While the main focus of Tuesday night was the presidential election, there were also several important local elections that may have an affect on students.
Bradley alumnus, former Peoria School District 150 board president and 92nd district state Rep. Aaron Schock was elected to represent the 18th Congressional District.
Schock defeated Democrat Colleen Callahan and Green Candidate Sheldon Schafer for the seat, winning 59 percent of the vote, according to the Journal Star.
Schock spoke about the campaign from his election night party in the Civic Center Grand Ballroom.
“The campaign was about more than just being a Republican. I talked about issues that appealed to both Democrats and Republicans,” he said. “It’s flattering to have the outpouring of support here tonight. Now the real work starts.”
Schock will be sworn in on Jan. 6, 2009.
The race had been nationally recognized because many experts saw this as a once-in-a-century chance for Democrats to win the seat.
In another history-making election, Democrat Jehan Gordon was elected as the first black woman to represent the 92nd district.
Gordon’s victory places the seat back in the hands of Democrats after Republican Schock won the seat in an upset four years ago.

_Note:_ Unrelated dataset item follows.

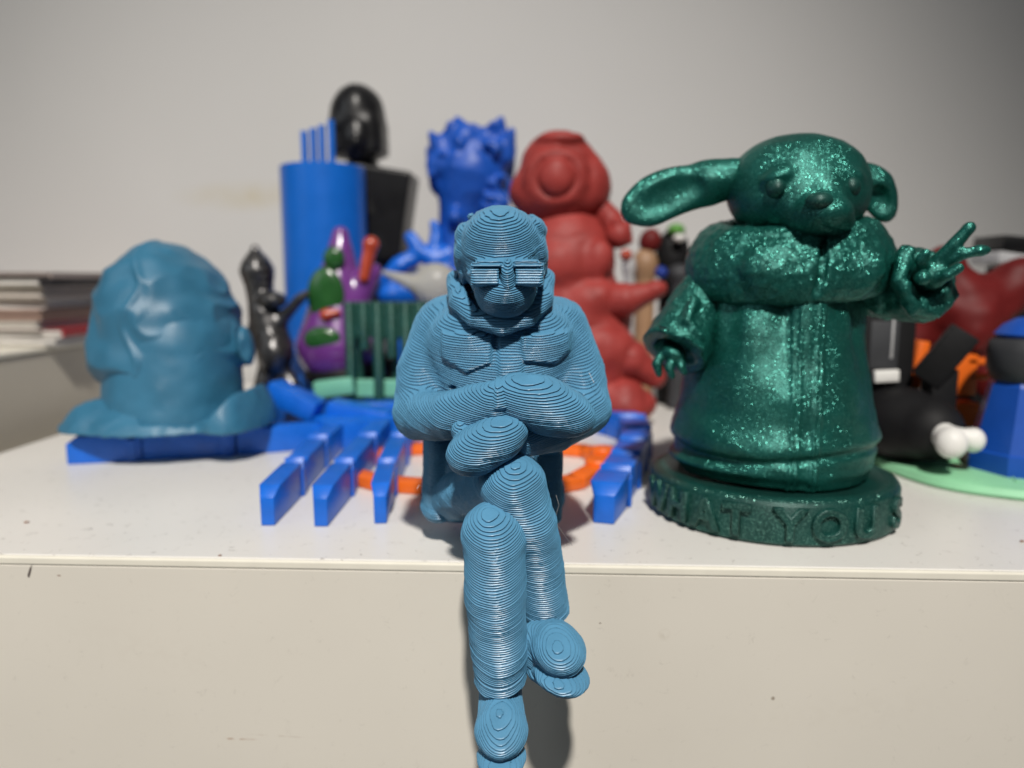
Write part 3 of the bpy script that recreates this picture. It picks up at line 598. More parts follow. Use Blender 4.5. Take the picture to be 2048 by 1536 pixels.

The 92nd district encompasses the southern two-thirds of Peoria, including downtown, West Peoria, Peoria Heights, Kickapoo and parts of Peoria County.
Peoria County State’s Attorney Kevin Lyons won his bid for re-election against Republican challenger Darin LaHood 54 percent to 46 percent, according to the Journal Star.
This win marked 20-year incumbent Lyons’ sixth term.
The race has been hotly contested since LaHood announced his candidacy more than a year ago.
In what many saw as the most controversial part of the campaign, LaHood went to the home of a juvenile sexual assault victim twice in August, something he still stands behind.
LaHood has also said throughout the campaign Peoria County had the worst crime rate in Illinois. Lyons argued those numbers were from 2005, and the crime rate has decreased every year since then.
Lyons also said his office has a 90 percent conviction rate for felonies and a 94 percent conviction rate for murders, so if numbers were important those are the ones voters should look at.
Voters across the state also shot down a referendum asking whether the state should host a constitutional convention. The constitution the state currently has calls for that question to be prepared to voters every 20 years.
While the voters didn’t pass the referendum, the question may live on in courts.
Proponents of the referendum may sue over the way the issue was worded on ballots.
Last month a Cook County Circuit Court judge ruled the language used on the ballot was unconstitutional and biased. The judge also ordered poll workers throughout the state to hand out fliers explaining the referendum, but Lt. Gov.. Pat Quinn’s office reported that many poll workers did not.